Less than ten months after we married, we were blessed with a baby girl. We called her Tzila Elana, after Shaul’s first wife. I always felt she brought the family the gift of knitting us all together; she still plays that special role. We had another thee boys after that.

Neither we, nor our kids, believe in “half” brothers and sisters. My husband reminds the family, every so often, that the shevatim, Yaakov Avinu’s sons, are never referred to as “half-brothers.” Our family is very close and united.

Shortly after having my baby girl, someone challenged me. “It must be impossible for you to love Elana’s kids the same way you love your baby,” she said. I realized that this person was stuck on her experience of love for her children being the ultimate experience of love. I told her that I love all of my kids, yet none of them the same. For each child I feel a deep sense of love and care which fills my heart with so much gratitude. That doesn’t mean to say I don’t get upset or annoyed or sometimes move away from the feeling of love. But I see the potential to love is there just the same, whether I gave birth to a child or not.

Seeing all of my children together, connected, loving, bonded and kind, is always very special for me.
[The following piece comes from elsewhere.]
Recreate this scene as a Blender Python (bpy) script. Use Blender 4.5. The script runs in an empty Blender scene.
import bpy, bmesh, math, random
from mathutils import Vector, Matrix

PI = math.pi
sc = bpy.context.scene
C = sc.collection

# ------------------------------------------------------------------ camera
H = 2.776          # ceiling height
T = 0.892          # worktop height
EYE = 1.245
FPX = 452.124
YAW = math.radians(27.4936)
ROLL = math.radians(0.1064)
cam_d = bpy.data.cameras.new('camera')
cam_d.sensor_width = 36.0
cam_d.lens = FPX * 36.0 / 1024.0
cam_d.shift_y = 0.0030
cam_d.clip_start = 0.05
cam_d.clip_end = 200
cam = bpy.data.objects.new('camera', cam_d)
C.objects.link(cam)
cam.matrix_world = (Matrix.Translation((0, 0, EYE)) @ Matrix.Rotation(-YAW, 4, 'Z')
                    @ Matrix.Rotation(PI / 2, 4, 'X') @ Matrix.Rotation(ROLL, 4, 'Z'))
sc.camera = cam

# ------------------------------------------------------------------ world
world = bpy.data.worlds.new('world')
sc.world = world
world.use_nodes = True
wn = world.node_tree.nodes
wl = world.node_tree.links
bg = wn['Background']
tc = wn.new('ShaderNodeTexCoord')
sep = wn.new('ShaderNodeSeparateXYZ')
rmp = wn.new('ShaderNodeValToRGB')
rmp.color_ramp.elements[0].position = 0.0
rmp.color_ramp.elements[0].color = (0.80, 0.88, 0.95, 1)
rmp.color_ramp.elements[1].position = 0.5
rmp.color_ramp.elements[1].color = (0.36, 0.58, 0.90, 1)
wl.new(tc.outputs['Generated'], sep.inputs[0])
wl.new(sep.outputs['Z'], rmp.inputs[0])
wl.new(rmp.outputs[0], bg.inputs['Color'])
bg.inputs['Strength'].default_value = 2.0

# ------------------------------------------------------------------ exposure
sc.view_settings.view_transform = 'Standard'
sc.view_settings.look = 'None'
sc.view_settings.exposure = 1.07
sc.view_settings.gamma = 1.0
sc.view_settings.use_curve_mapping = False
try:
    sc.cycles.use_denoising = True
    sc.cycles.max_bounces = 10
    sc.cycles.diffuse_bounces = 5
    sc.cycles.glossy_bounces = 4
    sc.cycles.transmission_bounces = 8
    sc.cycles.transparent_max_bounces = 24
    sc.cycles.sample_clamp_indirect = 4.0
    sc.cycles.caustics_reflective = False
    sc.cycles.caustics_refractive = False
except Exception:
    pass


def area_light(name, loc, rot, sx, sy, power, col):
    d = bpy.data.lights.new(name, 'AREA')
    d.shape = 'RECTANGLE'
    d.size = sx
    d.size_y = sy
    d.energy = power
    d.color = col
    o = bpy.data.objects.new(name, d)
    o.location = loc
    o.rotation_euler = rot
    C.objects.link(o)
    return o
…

Little things— just chatting to my kids, connecting to them, spending time with all of them as a family or with any of them alone is such a treat for me. We feel very blessed.

My daughter’s teen years were challenging. My older daughter went through a stage of trying to work out her sense of loyalty; she gave me a rough time for a little while. People love to look at kids who lost a parent or went through challenge and say “It’s because of the hardship they went through that they’re struggling.” It was clear to me from the outset that that isn’t necessarily true. I come from a very loving and caring family and still went through my ups and downs as a teenager.

At one point I told a good family friend that I couldn’t deal with my daughter and I just don’t see how I will get through this. I remember him saying, “One day she’ll be your best friend and we’ll laugh about this.” I thought, Impossible. It could never happen! But it did. My daughter today is my very best friend; I love her more than I could even imagine. She is the most incredible human being, kind and good hearted just like her mother and my feeling of love and respect for her just keeps growing.

I’ve come to learn that feeling guilty or bad is not a good ingredient for making happy children; guilt took me down a very unhappy road for a little while. When I began to see that children, particularly teenagers, live in their own realities and have to figure things out for themselves and their angst is not always reflective of those around them, I found that I could be a lot more helpful and productive. I helped my kids more when I didn’t take things personally and let them go through whatever they had to go through while supporting them in any way I could.

I often tell my older kids that I do the best I can with the little understanding that I have. In the back of my mind, I tell myself that if Elana were ever to come back to collect her kids, I simply hope that she would be proud of them.

My four younger children were born by Caesarean. After my fourth, an ultrasound showed that I only have a half-developed womb, something that the doctor’s hadn’t pick up on until then. The obstetrician was astounded by this discovery. “By rights,” he told me, “you should not have been able to have children. I don’t know how you managed it four times. It’s something of a miracle!”

After this happened, my sister shared her perspective with me.  Hashem gave you four miracle children – perhaps one gift for each of Elana’s children that you took into your heart. I smiled.

Yet I personally don’t see it that way, because my first four children were just as much a gift as my second four. I see every child as a “pikadon” –a G-dly deposit which Hashem gives us. We get the opportunity to love, care, give, and share His world with these beautiful people.

They were not a sacrifice for me—they were, and still are, simply a gift. All eight of my children are miracles for me and I thank Hashem every moment for the incredible kindness that He has blessed me with in my life. His love simply knows no bounds.